Lean startup is a methodology for developing businesses and products that aims to shorten product development cycles and rapidly discover if a proposed business model is viable; this is achieved by adopting a combination of business-hypothesis-driven experimentation, iterative product releases, and validated learning. Lean startup emphasizes customer feedback over intuition and flexibility over planning. This methodology enables recovery from failures more often than traditional ways of product development.
Lean enterprise is a practice focused on value creation for the end customer with minimal waste and processes. Principals derive from lean manufacturing and Six Sigma. The lean principles were popularized by Toyota in the automobile manufacturing industry, and subsequently the electronics and internet software industries.

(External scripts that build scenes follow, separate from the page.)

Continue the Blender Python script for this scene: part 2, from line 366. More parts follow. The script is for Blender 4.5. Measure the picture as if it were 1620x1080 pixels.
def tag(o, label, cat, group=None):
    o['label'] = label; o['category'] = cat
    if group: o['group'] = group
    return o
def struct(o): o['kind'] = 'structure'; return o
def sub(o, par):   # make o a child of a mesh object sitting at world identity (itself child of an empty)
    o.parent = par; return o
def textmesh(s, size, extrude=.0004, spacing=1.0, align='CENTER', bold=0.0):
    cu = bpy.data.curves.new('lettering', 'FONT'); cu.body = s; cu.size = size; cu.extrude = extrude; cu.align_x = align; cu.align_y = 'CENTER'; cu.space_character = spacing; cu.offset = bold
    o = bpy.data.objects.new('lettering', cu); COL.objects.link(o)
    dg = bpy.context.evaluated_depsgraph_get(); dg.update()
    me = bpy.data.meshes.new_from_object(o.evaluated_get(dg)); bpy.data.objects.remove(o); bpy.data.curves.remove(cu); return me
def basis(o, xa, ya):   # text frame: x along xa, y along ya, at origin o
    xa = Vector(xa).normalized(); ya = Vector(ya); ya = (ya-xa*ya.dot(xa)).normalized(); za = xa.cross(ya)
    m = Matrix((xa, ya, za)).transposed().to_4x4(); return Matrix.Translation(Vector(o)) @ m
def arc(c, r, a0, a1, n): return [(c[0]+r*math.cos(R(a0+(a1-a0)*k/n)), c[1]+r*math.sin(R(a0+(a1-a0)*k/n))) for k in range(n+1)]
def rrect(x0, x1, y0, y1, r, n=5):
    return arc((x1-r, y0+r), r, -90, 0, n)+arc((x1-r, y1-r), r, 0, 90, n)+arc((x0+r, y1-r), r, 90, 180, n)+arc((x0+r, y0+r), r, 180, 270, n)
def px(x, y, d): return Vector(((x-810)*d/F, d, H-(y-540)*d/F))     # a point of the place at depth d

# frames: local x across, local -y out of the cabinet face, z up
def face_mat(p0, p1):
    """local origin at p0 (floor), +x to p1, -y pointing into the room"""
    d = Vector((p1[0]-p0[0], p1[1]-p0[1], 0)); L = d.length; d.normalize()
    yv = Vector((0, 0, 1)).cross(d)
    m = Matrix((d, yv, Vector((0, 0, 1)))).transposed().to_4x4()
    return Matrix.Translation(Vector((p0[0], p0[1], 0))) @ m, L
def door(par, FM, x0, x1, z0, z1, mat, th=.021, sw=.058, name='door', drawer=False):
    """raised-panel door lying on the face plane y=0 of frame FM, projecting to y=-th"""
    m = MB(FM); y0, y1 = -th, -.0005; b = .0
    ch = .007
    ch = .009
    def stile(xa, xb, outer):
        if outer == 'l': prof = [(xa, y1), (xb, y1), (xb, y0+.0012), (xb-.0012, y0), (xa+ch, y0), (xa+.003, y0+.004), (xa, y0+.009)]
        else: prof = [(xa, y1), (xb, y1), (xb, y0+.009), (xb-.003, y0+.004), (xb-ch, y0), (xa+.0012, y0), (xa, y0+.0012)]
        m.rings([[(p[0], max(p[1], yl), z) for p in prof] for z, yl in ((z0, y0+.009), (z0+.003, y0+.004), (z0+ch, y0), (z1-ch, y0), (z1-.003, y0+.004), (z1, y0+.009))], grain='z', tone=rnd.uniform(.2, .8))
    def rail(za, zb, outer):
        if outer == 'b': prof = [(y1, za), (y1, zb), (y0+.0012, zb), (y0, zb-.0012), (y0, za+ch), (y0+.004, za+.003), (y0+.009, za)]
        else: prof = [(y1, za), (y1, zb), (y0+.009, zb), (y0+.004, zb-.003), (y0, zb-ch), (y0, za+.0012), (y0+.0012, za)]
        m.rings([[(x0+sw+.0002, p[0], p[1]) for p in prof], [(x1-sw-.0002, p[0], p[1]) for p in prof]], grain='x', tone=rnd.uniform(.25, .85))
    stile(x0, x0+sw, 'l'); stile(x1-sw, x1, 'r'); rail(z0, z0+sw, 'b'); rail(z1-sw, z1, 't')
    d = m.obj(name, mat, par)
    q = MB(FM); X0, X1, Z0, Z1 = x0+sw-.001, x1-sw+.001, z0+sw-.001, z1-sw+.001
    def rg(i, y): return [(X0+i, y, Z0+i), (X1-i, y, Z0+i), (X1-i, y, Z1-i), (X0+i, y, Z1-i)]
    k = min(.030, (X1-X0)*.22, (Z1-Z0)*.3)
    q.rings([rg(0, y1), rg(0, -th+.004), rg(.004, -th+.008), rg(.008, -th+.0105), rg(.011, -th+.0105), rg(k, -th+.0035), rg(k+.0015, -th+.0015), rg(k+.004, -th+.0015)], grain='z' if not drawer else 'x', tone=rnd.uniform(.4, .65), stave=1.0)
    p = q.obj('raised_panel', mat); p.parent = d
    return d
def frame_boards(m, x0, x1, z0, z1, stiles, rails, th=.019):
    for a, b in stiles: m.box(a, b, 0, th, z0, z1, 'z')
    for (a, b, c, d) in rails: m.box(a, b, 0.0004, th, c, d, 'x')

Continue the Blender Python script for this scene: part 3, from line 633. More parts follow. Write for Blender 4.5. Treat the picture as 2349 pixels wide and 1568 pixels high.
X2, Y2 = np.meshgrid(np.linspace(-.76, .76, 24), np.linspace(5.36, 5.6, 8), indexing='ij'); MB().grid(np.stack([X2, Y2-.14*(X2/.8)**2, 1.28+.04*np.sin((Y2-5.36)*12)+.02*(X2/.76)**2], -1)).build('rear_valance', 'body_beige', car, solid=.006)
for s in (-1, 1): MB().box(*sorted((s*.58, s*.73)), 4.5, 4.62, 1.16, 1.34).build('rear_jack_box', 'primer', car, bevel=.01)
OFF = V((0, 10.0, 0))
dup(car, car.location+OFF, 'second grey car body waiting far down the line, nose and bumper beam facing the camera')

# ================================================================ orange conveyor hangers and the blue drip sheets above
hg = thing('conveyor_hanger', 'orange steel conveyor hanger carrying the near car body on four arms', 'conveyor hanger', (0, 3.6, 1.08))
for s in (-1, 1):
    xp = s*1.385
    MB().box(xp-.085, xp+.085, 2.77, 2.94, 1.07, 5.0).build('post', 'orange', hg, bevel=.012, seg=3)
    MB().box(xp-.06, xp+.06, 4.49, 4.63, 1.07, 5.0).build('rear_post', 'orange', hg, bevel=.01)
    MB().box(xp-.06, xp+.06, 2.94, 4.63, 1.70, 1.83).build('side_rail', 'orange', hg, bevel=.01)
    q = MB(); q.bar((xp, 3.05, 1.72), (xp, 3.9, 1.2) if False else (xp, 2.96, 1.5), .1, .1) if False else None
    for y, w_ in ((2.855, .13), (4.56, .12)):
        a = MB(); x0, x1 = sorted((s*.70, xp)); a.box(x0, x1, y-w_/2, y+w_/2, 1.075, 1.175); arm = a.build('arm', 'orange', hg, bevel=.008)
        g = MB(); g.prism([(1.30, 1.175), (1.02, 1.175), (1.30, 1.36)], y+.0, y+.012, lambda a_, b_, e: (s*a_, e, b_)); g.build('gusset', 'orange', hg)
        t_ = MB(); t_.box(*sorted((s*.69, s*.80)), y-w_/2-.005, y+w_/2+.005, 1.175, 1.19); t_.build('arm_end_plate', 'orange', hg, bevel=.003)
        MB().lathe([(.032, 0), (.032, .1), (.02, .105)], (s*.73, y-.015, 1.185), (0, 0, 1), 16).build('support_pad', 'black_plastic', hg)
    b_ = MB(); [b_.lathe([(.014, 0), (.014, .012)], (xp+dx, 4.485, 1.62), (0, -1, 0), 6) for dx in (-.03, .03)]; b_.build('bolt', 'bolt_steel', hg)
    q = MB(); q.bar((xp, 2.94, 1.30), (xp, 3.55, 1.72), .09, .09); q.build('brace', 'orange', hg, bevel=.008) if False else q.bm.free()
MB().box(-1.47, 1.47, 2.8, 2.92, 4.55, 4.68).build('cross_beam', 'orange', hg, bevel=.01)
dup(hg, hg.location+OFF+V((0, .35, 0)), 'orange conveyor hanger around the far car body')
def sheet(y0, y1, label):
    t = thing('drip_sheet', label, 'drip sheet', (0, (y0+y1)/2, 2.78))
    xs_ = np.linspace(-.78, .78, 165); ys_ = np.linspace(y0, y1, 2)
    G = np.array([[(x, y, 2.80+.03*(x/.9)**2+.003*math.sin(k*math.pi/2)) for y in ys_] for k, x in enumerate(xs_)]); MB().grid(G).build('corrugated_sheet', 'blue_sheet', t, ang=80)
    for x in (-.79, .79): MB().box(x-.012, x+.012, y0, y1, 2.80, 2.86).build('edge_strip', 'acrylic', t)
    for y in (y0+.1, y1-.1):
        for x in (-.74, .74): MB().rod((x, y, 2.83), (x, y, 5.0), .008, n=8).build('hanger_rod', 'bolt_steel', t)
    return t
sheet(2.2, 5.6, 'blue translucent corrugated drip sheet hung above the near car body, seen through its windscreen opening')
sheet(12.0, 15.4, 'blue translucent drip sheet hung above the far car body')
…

Design for lean manufacturing is a process for applying lean concepts to the design phase of a system, such as a complex product or process. The term describes methods of design in lean manufacturing companies as part of the study of Japanese industry by the Massachusetts Institute of Technology. At the time of the study, the Japanese automakers were outperforming the American counterparts in speed, resources used in design, and design quality. Conventional mass-production design focuses primarily on product functions and manufacturing costs; however, design for lean manufacturing systematically widens the design equation to include all factors that will determine a product's success across its entire value stream and life-cycle. One goal is to reduce waste and maximize value, and other goals include improving the quality of the design and the reducing the time to achieve the final solution. The method has been used in architecture, healthcare, product development, processes design, information technology systems, and even to create lean business models. It relies on the definition and optimization of values coupled with the prevention of wastes before they enter the system. Design for lean manufacturing is system design.